I just LOVE Acadia NP. I've been there many many times. But I didn't know about it's early names, nor have I been out to Isle Au Haut. Did you get out there? I would love to check it out. Schoodic is small but worth a stop. Thanks for this lesson about Acadia. And I love how you travel to celebrate important dates. And even better that you don't need a reason to go. :) Happy FRiday. Hope you've cooled off. hugs-Erika

Eggs In My Pocket said...

Just love reading about your travels and the history of everything! So wonderful that you had a great trip together!
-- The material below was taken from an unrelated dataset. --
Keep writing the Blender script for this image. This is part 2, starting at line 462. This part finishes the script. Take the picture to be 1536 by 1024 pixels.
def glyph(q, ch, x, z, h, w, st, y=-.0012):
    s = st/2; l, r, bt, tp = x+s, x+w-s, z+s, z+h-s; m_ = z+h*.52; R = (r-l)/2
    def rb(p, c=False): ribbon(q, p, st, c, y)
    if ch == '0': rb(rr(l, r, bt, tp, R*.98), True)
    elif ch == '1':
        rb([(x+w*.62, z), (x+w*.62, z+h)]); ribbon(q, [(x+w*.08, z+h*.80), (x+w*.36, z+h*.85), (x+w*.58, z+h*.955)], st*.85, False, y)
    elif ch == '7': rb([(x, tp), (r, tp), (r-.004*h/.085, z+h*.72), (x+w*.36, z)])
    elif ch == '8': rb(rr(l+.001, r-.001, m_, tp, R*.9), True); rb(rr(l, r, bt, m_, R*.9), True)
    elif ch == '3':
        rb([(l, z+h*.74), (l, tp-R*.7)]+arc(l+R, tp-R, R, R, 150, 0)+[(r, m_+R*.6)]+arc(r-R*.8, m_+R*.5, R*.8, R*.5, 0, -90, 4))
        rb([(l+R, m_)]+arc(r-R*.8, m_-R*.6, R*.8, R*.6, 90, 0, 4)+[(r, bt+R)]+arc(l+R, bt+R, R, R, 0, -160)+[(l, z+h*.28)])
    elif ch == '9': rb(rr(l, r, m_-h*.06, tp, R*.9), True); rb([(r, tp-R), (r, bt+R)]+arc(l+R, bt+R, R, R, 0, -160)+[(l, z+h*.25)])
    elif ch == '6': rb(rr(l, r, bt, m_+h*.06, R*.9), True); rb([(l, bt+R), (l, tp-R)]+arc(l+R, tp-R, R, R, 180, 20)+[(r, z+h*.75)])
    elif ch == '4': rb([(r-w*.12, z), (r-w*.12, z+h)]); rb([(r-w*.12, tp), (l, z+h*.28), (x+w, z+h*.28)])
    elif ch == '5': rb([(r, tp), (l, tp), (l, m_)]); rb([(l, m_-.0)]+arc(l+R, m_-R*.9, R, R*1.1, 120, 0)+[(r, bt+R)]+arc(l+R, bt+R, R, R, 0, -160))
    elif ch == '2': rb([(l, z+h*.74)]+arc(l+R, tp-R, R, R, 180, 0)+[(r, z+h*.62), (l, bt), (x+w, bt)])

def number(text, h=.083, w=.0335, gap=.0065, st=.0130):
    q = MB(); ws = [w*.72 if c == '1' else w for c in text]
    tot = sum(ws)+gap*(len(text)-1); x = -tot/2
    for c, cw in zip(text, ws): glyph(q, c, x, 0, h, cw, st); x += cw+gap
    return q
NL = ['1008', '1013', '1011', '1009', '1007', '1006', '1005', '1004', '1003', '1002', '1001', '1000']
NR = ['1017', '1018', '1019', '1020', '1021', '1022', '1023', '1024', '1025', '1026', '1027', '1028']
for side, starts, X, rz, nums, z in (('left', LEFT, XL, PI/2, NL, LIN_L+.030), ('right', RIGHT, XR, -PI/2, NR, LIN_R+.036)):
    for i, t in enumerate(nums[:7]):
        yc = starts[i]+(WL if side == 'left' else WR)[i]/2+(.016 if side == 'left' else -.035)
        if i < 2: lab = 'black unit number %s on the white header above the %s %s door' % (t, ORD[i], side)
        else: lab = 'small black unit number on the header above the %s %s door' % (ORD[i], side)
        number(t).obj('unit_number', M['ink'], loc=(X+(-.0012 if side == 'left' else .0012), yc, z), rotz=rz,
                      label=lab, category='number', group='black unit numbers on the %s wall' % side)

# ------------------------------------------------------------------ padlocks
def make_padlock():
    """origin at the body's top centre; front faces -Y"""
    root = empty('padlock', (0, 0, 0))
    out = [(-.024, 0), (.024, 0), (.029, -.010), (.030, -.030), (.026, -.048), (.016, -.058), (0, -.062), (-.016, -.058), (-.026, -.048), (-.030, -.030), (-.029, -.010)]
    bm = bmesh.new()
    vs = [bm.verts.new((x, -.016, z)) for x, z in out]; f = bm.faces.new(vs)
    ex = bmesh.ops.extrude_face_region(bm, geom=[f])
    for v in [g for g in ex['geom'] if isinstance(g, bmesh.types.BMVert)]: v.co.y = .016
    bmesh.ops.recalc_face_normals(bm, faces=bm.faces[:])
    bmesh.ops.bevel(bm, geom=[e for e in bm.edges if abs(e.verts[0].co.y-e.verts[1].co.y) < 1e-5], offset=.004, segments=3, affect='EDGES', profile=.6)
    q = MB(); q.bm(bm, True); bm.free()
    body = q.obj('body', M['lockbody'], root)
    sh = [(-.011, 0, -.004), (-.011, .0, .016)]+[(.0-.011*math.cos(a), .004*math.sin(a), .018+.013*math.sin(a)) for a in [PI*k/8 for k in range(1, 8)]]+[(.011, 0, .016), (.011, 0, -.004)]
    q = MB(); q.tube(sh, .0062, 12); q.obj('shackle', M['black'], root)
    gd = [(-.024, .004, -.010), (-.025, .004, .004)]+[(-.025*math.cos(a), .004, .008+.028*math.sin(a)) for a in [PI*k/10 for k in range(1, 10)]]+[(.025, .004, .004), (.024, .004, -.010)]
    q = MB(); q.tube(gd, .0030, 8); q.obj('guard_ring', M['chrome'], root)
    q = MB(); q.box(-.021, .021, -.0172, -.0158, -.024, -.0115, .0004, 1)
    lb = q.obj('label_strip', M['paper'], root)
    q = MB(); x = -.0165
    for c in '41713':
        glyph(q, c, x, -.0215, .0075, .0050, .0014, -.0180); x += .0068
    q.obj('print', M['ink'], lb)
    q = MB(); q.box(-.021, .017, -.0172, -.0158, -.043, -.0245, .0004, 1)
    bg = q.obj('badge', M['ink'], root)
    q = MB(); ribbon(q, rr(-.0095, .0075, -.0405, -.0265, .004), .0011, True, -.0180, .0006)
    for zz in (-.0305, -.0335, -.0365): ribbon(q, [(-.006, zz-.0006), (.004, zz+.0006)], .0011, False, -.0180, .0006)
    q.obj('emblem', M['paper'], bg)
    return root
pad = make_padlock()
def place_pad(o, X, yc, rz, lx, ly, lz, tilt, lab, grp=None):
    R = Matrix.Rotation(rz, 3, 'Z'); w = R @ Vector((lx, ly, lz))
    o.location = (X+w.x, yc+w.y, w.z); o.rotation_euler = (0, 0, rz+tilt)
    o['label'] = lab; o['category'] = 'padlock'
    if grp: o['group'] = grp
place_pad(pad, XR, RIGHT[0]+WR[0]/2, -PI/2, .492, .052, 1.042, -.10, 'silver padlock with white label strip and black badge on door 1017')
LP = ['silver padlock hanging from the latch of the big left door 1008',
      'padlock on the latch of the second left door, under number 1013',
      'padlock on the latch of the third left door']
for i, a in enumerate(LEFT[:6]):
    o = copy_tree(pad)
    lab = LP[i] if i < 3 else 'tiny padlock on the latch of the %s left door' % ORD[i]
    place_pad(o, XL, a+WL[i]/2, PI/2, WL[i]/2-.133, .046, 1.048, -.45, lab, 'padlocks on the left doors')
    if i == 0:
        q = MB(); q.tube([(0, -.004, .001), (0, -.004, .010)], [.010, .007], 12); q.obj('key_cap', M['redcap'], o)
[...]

Sallie (FullTime-Life) said...

We've been to Acadia NP and enjoyed that trip so much. I don't think we needed a permit to drive up Cadillac back then. We did not do it at daybreak and ever since I've wished we had. The scenery around this area is the most lovely part of the Atlantic Coast (that we've seen anyway). Thank you for the tour and the good information and the memories.

baili said...

dear Dorothy many many heartfelt happy returns of the day to both of you !!!

big thanks for introducing this one of the most spectacular and biggest park i ever knew about i mean the 50.000 acers is vast but the diversity of in how many and various ways it can be explored sounds very interesting .my heart was filling with desire to see such wonderful park as you share its beauty .
awesomely here
eating favorite treat in pond house must be the exceptional experience :)

you guys look lovely and happy and my heart wishes you both so many more happy journeys like this in future my friend together :)))

loved the last photos so much !

thanks for making us park of your true joy and the beauty of moments you felt there i really enjoyed each step with you !!!
hugs and best wishes

Linda said...

Love the way yall travel! You both look GREAT!!